How I Use Notion to Think Through Projects
- Elia Vara

- Nov 17, 2025
- 2 min read

Before a project becomes a design or a website, it has to exist somewhere less defined. A place where the shape can move a little. For me, that place is Notion. I don’t use it in a productivity sense — no dashboards, no complex systems. It’s more like an open table where I can lay things out before they become fixed.
I keep a working space in Notion for Circle Electrical. It isn’t polished. It’s just a loose stack of stages: discovery, customer definition, naming, visual identity, verbal identity, IA, prototypes. None of it is arranged to impress anyone. It’s simply the structure that makes sense while the project is still unfolding. If I need to move something, I move it. If a new layer appears, it gets added without ceremony. It’s a thinking space, not a deliverable.

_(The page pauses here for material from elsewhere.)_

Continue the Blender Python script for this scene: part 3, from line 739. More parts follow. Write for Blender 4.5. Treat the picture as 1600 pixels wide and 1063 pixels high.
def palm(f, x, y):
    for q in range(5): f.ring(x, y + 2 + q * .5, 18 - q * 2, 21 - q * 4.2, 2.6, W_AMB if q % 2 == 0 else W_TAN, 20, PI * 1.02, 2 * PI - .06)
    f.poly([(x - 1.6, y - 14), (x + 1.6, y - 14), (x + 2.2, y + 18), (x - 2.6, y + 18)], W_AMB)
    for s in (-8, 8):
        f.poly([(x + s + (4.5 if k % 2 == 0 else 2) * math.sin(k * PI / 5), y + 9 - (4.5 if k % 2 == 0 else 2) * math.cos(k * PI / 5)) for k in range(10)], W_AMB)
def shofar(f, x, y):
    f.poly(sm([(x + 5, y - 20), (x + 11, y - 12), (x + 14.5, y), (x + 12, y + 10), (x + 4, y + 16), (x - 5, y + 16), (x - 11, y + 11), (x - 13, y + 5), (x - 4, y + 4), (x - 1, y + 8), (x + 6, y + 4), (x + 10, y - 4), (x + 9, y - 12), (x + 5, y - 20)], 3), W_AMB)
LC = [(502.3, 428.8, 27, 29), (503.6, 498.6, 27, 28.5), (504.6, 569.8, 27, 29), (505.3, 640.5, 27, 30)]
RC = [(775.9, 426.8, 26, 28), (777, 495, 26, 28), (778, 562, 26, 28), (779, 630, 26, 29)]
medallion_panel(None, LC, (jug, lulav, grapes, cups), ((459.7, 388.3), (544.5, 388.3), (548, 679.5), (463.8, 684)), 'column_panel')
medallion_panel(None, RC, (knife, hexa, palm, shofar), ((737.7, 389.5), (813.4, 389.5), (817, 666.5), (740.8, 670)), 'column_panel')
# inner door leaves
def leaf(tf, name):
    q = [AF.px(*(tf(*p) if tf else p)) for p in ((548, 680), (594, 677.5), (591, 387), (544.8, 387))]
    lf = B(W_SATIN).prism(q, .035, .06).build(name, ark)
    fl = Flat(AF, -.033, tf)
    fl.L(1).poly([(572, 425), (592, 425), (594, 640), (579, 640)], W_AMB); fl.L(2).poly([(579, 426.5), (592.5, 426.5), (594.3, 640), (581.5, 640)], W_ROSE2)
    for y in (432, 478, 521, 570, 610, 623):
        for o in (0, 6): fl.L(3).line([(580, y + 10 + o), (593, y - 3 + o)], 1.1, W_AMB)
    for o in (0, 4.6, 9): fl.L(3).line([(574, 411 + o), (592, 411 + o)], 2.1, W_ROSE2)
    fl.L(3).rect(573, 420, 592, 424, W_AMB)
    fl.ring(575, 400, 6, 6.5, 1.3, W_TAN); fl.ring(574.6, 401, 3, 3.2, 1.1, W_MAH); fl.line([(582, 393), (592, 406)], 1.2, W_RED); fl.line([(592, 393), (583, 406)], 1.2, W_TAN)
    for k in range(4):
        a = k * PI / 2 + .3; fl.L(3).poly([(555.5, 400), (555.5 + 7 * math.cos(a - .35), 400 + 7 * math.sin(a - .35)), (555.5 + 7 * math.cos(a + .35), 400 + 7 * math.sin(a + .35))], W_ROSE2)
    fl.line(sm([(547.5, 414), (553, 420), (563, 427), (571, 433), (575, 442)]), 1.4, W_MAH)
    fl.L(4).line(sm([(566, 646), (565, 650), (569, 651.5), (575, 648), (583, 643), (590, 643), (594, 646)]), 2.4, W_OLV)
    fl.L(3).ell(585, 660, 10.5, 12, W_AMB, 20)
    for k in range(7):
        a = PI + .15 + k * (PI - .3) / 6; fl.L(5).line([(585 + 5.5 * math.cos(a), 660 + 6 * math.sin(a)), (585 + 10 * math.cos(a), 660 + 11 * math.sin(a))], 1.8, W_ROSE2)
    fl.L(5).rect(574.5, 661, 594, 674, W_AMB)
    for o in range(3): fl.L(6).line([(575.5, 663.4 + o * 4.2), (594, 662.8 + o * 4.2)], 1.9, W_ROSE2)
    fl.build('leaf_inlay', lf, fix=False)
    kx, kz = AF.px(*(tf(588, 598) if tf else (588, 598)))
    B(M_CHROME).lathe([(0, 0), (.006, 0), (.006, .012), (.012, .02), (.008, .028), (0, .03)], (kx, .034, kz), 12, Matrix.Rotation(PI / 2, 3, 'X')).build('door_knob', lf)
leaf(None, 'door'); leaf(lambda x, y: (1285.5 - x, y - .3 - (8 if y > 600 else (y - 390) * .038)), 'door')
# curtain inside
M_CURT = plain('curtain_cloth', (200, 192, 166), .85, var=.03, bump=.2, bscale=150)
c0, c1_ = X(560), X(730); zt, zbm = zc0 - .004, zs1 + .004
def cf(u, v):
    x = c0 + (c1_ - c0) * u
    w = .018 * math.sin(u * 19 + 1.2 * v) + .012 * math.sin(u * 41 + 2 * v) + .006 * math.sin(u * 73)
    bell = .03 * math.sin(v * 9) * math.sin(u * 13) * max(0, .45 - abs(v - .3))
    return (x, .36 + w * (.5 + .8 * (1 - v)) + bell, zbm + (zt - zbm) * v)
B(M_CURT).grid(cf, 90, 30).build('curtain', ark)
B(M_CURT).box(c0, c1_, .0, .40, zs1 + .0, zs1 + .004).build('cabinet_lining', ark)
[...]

A lot of the early work lives there. Sometimes it’s a single line that arrives before the rest — a potential top-level message, a phrase that might matter later. I collect those in one place because they don’t belong anywhere else yet. They’re too unformed for a document and too important to lose.
Other times I drop in a rough outline of a page just to see the weight of it. Not a wireframe — more like a vertical stack of ideas to test the order. A few days ago I shifted three sections in a homepage draft and the whole thing suddenly felt lighter, even though I hadn’t touched the design. Seeing that in Notion first saves me from forcing the structure later.
What I like most about working this way is that nothing feels final. There’s room for the project to breathe, to be messy, to contradict itself before the clearer shape shows up.
Notion holds all of that without asking me to tidy it. I can think in fragments, loops, half-ideas — the kind of early material that doesn’t survive in tools built for finished work.
At some point, the project moves out of Notion and into design. But even then, I find myself returning to it. It’s the place where the original logic lives — the thread that everything else is built on. When a design stops making sense, I usually discover the answer back in the structure I mapped when the project was still loose.
Notion isn’t the tool that makes the work happen. It’s the space that lets the work become clear enough to begin.